I live in south Florida and I do a rust/card cycle every 12 hours or so. Maybe if I did it more often, say every 6 hours or so, it may not have etched as much and came out a little more glossy. Don't know. May try that next summer.

Although I have seen pictures of some nice looking, supposedly rust blued firearms with nice glossy finishes I have not had that experience. I have come to the conclusion that if you want a "Weatherby" type finish you need to go hot blue. Your mileage may vary.

mattd
10-01-2014, 08:58 PM
a "Weatherby" type finish you need to go hot blue.

Yes! this is what I was hoping for and am using a buddies Weatherby as a frame of reference.

I had planned on a hot blue. there's lots of backyard hot blue info out there, so we'll see how it goes.

So, if I do hot blue, is it the process that produces the mirror finish, or the metal prep/polishing along with a non etching blue that gets that? if hot bluing isn't the answer how do you get that "Weatherby" finish?

mattd
10-06-2014, 09:26 PM
I decided to check contact w the lugs figuring I better do it now before the chamber is reamed and before I start polishing the bolt. Cut some brass in half and took some of the middle out, added a spring and put the 8mm barrel back on. One lug is at 80%, the other is at maybe 10% and all on the outside. Do I lap just the one that's at 80% until the other starts making contact?

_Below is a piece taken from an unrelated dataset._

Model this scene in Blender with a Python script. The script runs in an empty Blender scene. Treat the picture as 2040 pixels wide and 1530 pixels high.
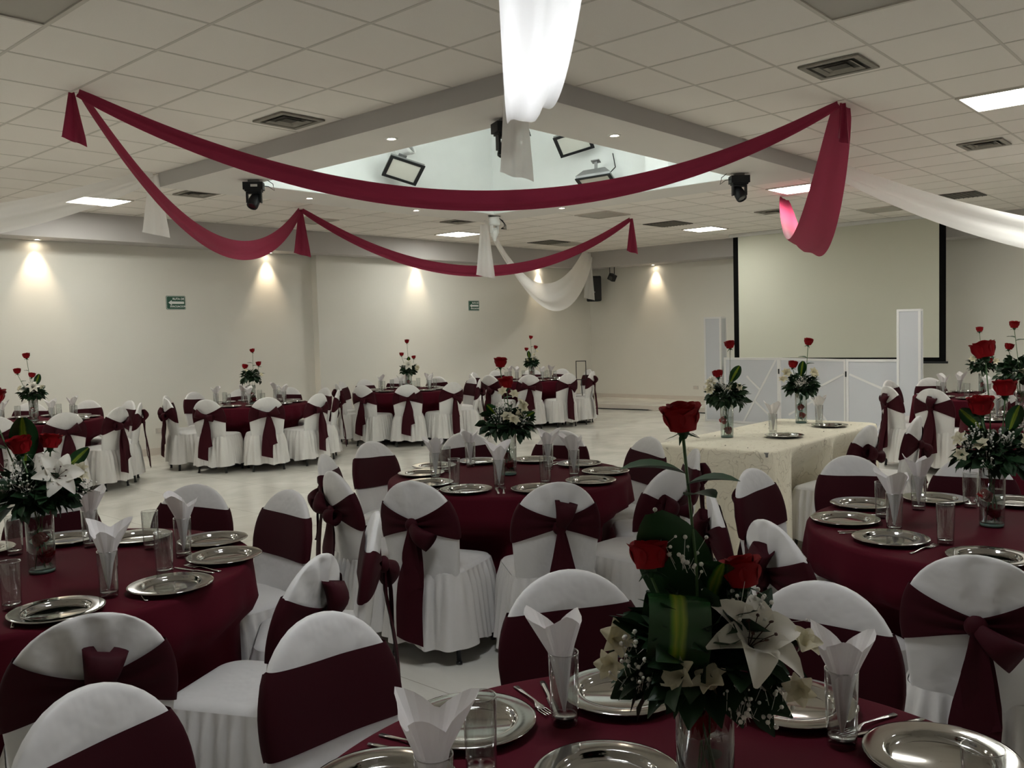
import bpy, bmesh, math, random
from mathutils import Vector, Matrix
random.seed(7)
PI = math.pi
SC = bpy.context.scene
COL = SC.collection
R = math.radians

# ------------------------------------------------------------------ camera
FPX, CAMH = 1760.0, 1.62
YAW, PITCH, ROLL = R(41.65), R(3.336), R(-1.584)
fwd = Vector((math.cos(YAW) * math.cos(PITCH), math.sin(YAW) * math.cos(PITCH), -math.sin(PITCH)))
r0 = Vector((math.sin(YAW), -math.cos(YAW), 0)); u0 = r0.cross(fwd)
rgt = math.cos(ROLL) * r0 + math.sin(ROLL) * u0
upv = -math.sin(ROLL) * r0 + math.cos(ROLL) * u0
cam_d = bpy.data.cameras.new('camera'); cam = bpy.data.objects.new('camera', cam_d); COL.objects.link(cam)
cam_d.sensor_fit = 'HORIZONTAL'; cam_d.sensor_width = 36; cam_d.lens = FPX * 36 / 2040
cam_d.clip_start = 0.05; cam_d.clip_end = 100
cam.matrix_world = Matrix(((rgt.x, upv.x, -fwd.x, 0), (rgt.y, upv.y, -fwd.y, 0), (rgt.z, upv.z, -fwd.z, CAMH), (0, 0, 0, 1)))
SC.camera = cam

# ------------------------------------------------------------------ world, exposure
w = bpy.data.worlds.new('world'); SC.world = w; w.use_nodes = True
w.node_tree.nodes['Background'].inputs[0].default_value = (0.0, 0.0, 0.0, 1)
w.node_tree.nodes['Background'].inputs[1].default_value = 0.0
SC.view_settings.view_transform = 'Standard'; SC.view_settings.look = 'None'
SC.view_settings.gamma = 1; SC.view_settings.use_curve_mapping = False
SC.view_settings.exposure = 0.95
SC.cycles.use_denoising = True
SC.cycles.max_bounces = 7; SC.cycles.transparent_max_bounces = 16; SC.cycles.diffuse_bounces = 4; SC.cycles.glossy_bounces = 3
SC.cycles.use_adaptive_sampling = True; SC.cycles.adaptive_threshold = .12
SC.cycles.caustics_reflective = False; SC.cycles.caustics_refractive = False
PANEL_W = 17.0        # radiance of a lit ceiling panel
SPOT_WALL = 24.0      # watts of a wall downlight
SPOT_RING = 4.0
COVE_W = 24.0         # radiance of the tubes in the light well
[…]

http://i47.photobucket.com/albums/f196/mattd1978/5D25E3C8-7C7C-4E11-96F9-5CBCED89FE5D_zps30hg5zwy.jpg (http://s47.photobucket.com/user/mattd1978/media/5D25E3C8-7C7C-4E11-96F9-5CBCED89FE5D_zps30hg5zwy.jpg.html)

mattd
10-14-2014, 09:47 PM
Started a new thread bout the lugs......http://castboolits.gunloads.com/showthread.php?255893-Lapping-lugs&p=2968036#post2968036

They now contact at 100% on one and 95% on the other.